Celebrating Caribbean Literature Day (Online)

What is Caribbean literature, who is writing – and where? This weekend, tune in to two online sessions celebrating Caribbean Literature Day. Yes, this is a “first”! And a wonderful concept. See the information below… And thanks to National Librarian Beverley Lashley for letting me know about this.

By the way, I have reviewed a number of Caribbean literary works. Here are links to a few of my reviews that you might enjoy reading – some are young adult novels, but they are very good reads for adults too…

You will also find a list of older book reviews, primarily world literature, that I have written, if you click on “Book Reviews by Petchary” above. There are some gems in there. I started a book blog a while ago, but it needs revamping and renaming – another project that I need to get started on. I will keep you informed.

A classic Jamaican novel: Children of Sisyphus by Orlando Patterson. (My photo, taken at the Calabash International Literary Festival in Treasure Beach, Jamaica)

Coming soon! I have just finished reading Jamaica’s (and probably the Caribbean’s) first “climate change novel” by award-winning writer and environmentalist Diana McCaulay, to be published soon. It’s called “Daylight Come.” Stay tuned for my review shortly!

House of Nehesi Publishers

Celebrating Caribbean Literature Day in Jamaica and the Caribbean region

The House of Nehesi Publishers, on the occasion of the 18th annual St. Martin Book Fair, 2020, issued the invitation to “all writers, aspiring writers, literary festivals, book clubs, journals, creative writing programs, and all creative artists, institutions, and media of the Caribbean region; all Caribbean peoples; and all lovers of Caribbean writings, authors, and books, from everywhere in the world, to join in celebrating: July 12 as Caribbean Literature Day.”

In honour of Caribbean Literature Day, the IGDS-RCO will host two Zoom webinars on Facebook, under the theme: The Gendered Word, on Sunday, July 12, 2020, from 12 noon to 2 PM and from 5 PM to 7 PM.

Poets, writers, and teachers of literature in Jamaica and the rest of the Caribbean region and diaspora, are invited to read their work and/or the works of other Caribbean writers, or comment on Caribbean literature. Those who wish to participate may email their interest at: igdsrco@gmail.com.

Caribbean Literature Day is anticipated to be the first pan-Caribbean literature day, “celebrating the roots, range, and excellence of writings and books across the language zones of the region.”

Caribbean folk can celebrate the region’s literature by reading the works of their favourite Caribbean authors; buying books by Caribbean authors, and presenting Caribbean books as gifts.


The burning of Mayan sacred works by Spanish Franciscan friars.
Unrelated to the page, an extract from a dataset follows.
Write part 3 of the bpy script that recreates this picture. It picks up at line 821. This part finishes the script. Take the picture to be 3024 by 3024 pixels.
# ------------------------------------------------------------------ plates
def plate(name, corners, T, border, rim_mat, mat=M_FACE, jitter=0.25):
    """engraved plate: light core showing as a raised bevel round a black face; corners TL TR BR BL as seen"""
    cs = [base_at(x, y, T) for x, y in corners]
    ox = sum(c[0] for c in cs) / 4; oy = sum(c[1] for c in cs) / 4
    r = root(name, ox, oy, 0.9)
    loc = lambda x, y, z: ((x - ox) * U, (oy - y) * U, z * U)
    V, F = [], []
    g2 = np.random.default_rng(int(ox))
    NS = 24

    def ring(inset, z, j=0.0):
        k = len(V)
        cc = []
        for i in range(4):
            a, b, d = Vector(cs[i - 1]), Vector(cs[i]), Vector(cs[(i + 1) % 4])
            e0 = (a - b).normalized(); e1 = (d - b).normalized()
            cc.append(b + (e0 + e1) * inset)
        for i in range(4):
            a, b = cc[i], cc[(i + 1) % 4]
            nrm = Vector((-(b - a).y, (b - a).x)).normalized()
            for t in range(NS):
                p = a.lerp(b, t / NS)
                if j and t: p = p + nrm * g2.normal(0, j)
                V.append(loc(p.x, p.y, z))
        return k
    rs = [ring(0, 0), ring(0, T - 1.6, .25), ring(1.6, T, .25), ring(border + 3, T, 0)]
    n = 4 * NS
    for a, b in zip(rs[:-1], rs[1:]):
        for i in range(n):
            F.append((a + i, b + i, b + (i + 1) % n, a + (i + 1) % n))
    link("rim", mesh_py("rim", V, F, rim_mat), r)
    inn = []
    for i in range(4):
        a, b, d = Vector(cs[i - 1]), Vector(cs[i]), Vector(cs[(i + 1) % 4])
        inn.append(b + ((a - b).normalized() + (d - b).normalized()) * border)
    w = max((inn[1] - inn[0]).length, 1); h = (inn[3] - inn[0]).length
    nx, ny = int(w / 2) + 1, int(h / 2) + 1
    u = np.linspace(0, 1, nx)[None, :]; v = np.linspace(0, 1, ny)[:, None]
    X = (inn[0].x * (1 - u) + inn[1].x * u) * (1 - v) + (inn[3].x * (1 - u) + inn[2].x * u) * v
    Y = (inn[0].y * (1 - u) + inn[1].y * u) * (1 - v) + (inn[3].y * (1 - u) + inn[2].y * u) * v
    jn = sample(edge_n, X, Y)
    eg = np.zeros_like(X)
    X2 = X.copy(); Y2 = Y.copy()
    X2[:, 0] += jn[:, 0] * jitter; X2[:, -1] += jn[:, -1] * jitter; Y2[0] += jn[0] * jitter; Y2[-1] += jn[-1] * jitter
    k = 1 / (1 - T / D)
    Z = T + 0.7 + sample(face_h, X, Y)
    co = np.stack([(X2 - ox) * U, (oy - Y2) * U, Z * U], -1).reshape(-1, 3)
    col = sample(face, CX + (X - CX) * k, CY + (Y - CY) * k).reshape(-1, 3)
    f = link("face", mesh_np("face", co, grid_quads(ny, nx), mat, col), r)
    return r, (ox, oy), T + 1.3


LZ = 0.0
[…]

From the website: mexicolore.co.uk Image from Diego Muñoz Camargo, Descripción de la ciudad y provincia de Tlaxcala, Glasgow University Library, MS Hunter 242, folio 242r) courtesy of the Special Collections Department, Library, University of Glasgow

Caribbean Literature Day, July 12, is symbolically linked like a phoenix to the 458th anniversary of the date in 1562 when the Spanish Franciscan priest and bishop of Yucatán, Diego de Landa, burned the sacred books of the Maya people—a great loss of literature and encoded orature of one of the earliest civilizations that influenced the region.

For more information, contact the IGDS at igdsrco@gmail.com or Mr. Lasana M. Sekou, Projects Director, HNP, at Nehesi@sintmaarten.net.

“Have a happy Caribbean Literature Day, to everyone in every Caribbean country and territory, to everyone in what George Lamming called the Caribbean’s ‘external frontiers’ and around the world.”

Caribbean literature live: Jamaican novelist Roland Watson-Grant reads from “Sketcher” at a session at Bookophilia in Kingston a few years back. (My photo)



5 thoughts on “Celebrating Caribbean Literature Day (Online)

  1. Emma, have you ever thought of putting these reviews in a small book. I know that John Updike put his reviews in a book, because I have that book.


  2. Where can one buy or which publishers produce these books. ( if you want a physical book rather than on line)


    1. Good question, Belinda! I think Marlon James’ book would be widely available in bookstores overseas (and maybe in Jamaica) as he is more of a “big name.” Try amazon.com for the others – I got copies directly from the publishers for review purposes. If you are in Jamaica then Kingston Bookshop in Liguanea Post Office Plaza has quite a good selection of books and will also special order I think, although it would likely be more expensive…? You could also try Bookophilia on Hope Road, although I haven’t been there for a while and I don’t know what their stock is like.